Résumé écrit, envoyé à Alain Salles, des propos de Renaud Camus lors d'une conversation téléphonique avec ce journaliste du Monde, le mercredi 19 avril 2000.
 
 
 
 
 

J'assume ce que j'ai écrit, tout ce que j'ai écrit - à un mot près, peut-être - mais rien de plus que ce que j'ai écrit. Et je m'élève contre le procédé de soupçon, voire de condamnation préalable, qui consiste à dire : puisque vous pensez ceci c'est que vous pensez cela ; ou bien, si vous aimez votre chien et que Le Pen aussi aime son chien, vous avez les mêmes sentiments que Le Pen.

Les passages incriminés représentent quelques lignes parmi les cinq cents pages d'un volume, le neuvième, de mon journal. Elles reflètent mon humeur les deux ou trois jours où je les ai écrites. Je ne les renie en aucune façon, mais enfin elles ne peuvent pas être lues comme si elles faisaient partie d'un grand traité ou d'un pamphlet sur le journalisme en France. Elles portent sur un sujet très étroit, une émission de France-Culture que j'écoutais régulièrement à l'époque, avec un intérêt soutenu, donc, quoiqu'il me soit arrivé, à deux ou trois reprises, de manifester de l'agacement parce que les journalistes participants, juifs en très grande proportion - je ne fais pas de l'outing, c'est eux qui le disaient régulièrement - avaient tendance, selon moi, à aborder des thèmes juifs (souvent très intéressants par eux-mêmes, là n'est pas la question), avec une fréquence exagérée ; bref à traiter une émission officiellement généraliste dans un esprit en partie "communautaire". Je n'ai rien contre les émissions communautaires, au contraire, j'écoute régulièrement "Ecoute Israël", le dimanche matin, et l'émission musulmane, et l'émission orthodoxe. Mais certains jours il y avait menace de mélange des genres.

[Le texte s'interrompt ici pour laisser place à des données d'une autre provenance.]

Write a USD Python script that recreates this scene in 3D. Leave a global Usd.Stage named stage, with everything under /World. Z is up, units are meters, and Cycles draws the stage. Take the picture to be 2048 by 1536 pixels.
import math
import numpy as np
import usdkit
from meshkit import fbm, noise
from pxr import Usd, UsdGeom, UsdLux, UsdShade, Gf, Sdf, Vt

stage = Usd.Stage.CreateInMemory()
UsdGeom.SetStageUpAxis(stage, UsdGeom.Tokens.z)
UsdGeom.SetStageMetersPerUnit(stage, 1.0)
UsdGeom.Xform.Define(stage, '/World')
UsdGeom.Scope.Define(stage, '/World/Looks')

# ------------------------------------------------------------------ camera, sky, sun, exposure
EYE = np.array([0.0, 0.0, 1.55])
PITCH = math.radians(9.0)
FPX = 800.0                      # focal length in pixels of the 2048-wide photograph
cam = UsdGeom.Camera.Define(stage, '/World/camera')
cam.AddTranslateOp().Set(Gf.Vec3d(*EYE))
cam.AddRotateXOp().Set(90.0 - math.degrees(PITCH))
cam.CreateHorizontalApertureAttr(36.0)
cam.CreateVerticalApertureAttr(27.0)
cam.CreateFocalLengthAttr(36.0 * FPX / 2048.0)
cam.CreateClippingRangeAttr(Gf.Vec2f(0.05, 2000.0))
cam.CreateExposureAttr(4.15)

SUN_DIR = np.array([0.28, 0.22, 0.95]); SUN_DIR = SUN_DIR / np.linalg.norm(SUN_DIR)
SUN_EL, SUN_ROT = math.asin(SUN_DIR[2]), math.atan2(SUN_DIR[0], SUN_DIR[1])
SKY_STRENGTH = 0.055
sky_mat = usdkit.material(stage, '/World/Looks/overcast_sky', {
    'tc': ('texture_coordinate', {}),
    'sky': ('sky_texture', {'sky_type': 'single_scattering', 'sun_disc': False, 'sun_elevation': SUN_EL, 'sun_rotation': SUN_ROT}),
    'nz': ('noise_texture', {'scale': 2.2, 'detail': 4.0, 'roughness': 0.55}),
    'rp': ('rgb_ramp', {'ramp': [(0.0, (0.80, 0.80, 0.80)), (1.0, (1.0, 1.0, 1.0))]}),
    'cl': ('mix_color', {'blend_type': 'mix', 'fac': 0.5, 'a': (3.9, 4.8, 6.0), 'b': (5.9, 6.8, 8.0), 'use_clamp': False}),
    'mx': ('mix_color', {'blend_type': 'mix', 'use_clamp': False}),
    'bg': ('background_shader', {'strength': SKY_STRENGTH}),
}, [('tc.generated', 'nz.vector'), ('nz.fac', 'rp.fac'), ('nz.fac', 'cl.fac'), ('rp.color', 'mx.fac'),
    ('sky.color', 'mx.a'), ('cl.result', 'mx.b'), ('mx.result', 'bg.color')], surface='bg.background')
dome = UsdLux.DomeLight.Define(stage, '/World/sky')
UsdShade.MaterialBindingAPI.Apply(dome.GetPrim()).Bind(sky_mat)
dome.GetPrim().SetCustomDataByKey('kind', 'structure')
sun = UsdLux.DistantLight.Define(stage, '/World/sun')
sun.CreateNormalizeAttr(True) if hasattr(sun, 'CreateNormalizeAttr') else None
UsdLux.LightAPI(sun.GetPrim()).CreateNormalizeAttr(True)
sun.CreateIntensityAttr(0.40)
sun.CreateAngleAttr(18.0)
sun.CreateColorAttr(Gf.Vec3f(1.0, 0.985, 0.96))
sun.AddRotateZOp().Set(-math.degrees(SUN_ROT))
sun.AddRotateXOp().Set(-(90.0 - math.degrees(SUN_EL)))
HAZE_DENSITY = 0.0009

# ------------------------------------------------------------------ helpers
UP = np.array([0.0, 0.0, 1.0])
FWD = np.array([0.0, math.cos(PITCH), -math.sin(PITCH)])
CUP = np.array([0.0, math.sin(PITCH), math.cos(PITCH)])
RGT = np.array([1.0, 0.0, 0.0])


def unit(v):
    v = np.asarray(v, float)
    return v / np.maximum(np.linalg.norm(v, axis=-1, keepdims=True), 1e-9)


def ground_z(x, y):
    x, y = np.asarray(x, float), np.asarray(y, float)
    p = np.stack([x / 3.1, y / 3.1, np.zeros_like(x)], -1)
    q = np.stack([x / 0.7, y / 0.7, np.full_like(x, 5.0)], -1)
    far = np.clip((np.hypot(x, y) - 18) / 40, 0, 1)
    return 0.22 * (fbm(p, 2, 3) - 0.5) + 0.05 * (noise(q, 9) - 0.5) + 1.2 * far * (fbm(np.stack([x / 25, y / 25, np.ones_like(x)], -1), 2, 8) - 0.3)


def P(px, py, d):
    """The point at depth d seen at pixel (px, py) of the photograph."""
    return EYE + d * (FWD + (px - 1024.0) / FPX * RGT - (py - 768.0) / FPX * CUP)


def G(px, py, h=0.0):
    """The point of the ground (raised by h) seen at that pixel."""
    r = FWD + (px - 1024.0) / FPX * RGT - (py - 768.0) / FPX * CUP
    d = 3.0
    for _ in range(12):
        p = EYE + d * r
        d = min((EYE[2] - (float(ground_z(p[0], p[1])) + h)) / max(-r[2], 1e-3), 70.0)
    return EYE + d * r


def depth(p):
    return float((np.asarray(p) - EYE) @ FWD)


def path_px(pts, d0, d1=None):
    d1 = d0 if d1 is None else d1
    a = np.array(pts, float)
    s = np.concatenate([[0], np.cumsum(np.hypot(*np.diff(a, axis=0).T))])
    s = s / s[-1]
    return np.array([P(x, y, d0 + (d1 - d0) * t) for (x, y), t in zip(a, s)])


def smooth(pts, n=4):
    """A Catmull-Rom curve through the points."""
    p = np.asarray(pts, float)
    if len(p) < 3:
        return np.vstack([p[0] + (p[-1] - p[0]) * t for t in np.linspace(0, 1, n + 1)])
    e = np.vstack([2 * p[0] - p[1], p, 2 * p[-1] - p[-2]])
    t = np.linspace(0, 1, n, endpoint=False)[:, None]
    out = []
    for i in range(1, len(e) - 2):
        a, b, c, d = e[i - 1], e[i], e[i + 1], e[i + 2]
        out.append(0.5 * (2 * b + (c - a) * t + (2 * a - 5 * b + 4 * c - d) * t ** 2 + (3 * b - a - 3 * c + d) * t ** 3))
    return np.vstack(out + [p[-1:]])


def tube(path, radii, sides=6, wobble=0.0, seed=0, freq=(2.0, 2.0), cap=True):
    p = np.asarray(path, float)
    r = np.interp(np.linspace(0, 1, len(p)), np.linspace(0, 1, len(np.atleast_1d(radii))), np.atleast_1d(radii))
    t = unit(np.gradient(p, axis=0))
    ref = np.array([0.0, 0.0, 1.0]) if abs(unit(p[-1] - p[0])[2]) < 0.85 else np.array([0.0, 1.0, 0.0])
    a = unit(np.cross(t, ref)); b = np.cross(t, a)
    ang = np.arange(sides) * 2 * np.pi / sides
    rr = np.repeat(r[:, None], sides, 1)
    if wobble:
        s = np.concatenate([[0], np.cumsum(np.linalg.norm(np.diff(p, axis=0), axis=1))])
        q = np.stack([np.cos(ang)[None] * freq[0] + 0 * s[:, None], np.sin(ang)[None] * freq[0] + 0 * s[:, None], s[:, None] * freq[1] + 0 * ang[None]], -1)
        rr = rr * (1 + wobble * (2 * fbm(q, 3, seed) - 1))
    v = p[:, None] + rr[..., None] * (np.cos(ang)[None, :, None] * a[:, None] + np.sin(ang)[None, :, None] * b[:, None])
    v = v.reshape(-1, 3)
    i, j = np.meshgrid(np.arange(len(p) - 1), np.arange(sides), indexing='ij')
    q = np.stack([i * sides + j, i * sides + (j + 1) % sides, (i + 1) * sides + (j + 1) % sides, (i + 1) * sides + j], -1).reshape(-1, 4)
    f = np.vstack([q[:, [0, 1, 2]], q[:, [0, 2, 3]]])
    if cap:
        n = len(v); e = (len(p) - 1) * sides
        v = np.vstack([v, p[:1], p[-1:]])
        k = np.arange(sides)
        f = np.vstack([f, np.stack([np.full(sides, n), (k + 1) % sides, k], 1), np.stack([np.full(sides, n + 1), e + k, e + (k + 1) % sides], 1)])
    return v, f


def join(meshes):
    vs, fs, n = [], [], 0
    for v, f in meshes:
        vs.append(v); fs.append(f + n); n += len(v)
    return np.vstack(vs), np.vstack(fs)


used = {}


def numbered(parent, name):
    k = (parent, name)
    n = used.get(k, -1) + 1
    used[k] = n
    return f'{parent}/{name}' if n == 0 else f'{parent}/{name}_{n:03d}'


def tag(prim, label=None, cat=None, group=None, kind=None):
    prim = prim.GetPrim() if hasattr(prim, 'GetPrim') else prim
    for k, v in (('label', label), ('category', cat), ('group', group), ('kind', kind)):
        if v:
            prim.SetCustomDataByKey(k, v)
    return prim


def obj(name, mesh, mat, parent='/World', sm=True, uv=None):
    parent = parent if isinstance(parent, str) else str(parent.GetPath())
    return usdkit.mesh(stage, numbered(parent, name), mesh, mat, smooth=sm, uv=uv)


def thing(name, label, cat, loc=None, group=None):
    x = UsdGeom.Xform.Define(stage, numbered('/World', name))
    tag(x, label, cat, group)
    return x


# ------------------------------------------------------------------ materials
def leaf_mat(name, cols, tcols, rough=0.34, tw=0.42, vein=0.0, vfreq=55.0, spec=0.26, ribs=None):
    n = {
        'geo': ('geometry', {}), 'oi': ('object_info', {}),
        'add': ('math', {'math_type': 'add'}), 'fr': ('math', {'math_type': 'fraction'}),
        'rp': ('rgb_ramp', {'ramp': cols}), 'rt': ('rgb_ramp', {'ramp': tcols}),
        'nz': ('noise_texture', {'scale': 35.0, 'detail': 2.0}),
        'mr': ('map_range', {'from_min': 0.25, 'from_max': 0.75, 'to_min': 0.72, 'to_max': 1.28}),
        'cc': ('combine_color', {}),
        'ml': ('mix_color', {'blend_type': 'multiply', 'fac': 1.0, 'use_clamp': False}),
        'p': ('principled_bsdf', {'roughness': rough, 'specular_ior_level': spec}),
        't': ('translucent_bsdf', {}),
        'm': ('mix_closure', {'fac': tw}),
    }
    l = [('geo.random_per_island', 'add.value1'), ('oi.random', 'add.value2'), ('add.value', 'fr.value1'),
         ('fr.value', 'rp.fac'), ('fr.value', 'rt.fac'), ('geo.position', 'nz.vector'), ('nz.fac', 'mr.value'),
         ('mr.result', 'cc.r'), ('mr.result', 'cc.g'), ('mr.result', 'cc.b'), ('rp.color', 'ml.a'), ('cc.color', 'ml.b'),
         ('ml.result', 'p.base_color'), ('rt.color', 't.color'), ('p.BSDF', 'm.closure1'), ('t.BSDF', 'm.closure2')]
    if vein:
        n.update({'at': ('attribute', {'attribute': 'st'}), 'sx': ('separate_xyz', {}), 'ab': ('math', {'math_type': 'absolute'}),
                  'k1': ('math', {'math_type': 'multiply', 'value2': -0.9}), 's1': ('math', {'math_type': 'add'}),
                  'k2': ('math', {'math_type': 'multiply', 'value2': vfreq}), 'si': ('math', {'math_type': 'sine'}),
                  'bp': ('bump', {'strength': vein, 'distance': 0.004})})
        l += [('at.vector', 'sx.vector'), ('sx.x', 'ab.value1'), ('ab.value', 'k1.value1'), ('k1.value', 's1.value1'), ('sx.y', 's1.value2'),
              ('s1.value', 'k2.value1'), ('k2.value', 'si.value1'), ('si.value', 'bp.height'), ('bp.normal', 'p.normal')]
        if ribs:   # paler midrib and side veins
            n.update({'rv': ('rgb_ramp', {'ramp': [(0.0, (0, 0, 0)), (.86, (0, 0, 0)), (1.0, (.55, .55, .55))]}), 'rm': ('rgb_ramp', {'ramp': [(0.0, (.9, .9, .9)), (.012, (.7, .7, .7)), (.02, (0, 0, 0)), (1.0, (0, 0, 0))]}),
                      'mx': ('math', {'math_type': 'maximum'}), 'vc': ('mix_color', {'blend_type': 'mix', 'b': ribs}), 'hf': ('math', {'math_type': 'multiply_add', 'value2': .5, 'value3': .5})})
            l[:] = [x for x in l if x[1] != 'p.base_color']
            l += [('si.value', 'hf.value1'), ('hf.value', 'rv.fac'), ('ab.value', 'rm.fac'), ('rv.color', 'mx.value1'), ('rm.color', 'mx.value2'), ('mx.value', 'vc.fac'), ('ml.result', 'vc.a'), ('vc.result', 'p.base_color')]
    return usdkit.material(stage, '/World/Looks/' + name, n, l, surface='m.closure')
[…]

J'en étais agacé, et je notais dans mon journal que ces journalistes «exagèrent un peu, tout de même», ce qui n'est pas bien méchant.

Ma réaction aurait été exactement la même s'agissant de n'importe quel autre groupe, et si une majorité de Basques, de Bretons, de protestants ou d'homosexuels avaient plus ou moins consciemment entraîné une surreprésentation, à la longue un peu fastidieuse, ou cocasse, de sujets basques, protestants ou homosexuels. D'ailleurs la période à forte tonalité juive du "Panorama" de France Culture a été suivie par une sorte de "réaction catholique", dont rend compte religieusement la suite de mon journal, et qui a coïncidé d'ailleurs avec une nette baisse de qualité de l'émission.

Je me rends parfaitement compte, cela dit, que le qualificatif juif est plus délicat à manier et demande plus de précautions que ceux de basque, protestant ou même homosexuel. C'est précisément pour cette raison que, n'ayant pas cru devoir m'interdire les remarques qui précèdent, qui me semblaient et qui me semblent encore fondées en vérité, je les ai fait suivre de commentaires qui ne sont jamais cités dans la polémique actuelle et qui soulignent l'absurdité qu'il y aurait à rapprocher ces remarques d'un quelconque antisémitisme que démentent de la façon la plus claire de très nombreuses pages que j'aie pu écrire d'autre part. On me reproche maintenant d'avoir parlé de la race juive, sans préciser que c'était dans la phrase suivante : «Je trouve que la race juive a apporté à l'humanité une des contributions spirituelles, intellectuelles et artistiques parmi les plus hautes qui soient.» J'emploie ici le mot race dans une de ces acceptions les plus traditionnelles en français, comme dans génie de la race ou fin de race. Il peut s'appliquer tout aussi bien aux Italiens, aux Gascons, aux Habsbourg ou aux Capétiens. On me dit qu'il n'a plus cours en ce sens, et qu'il n'a aucun fondement scientifique. Je n'imaginais pas qu'il en eût un. Mais si l'on y trouve à redire, celui-là, je le retirerais bien volontiers.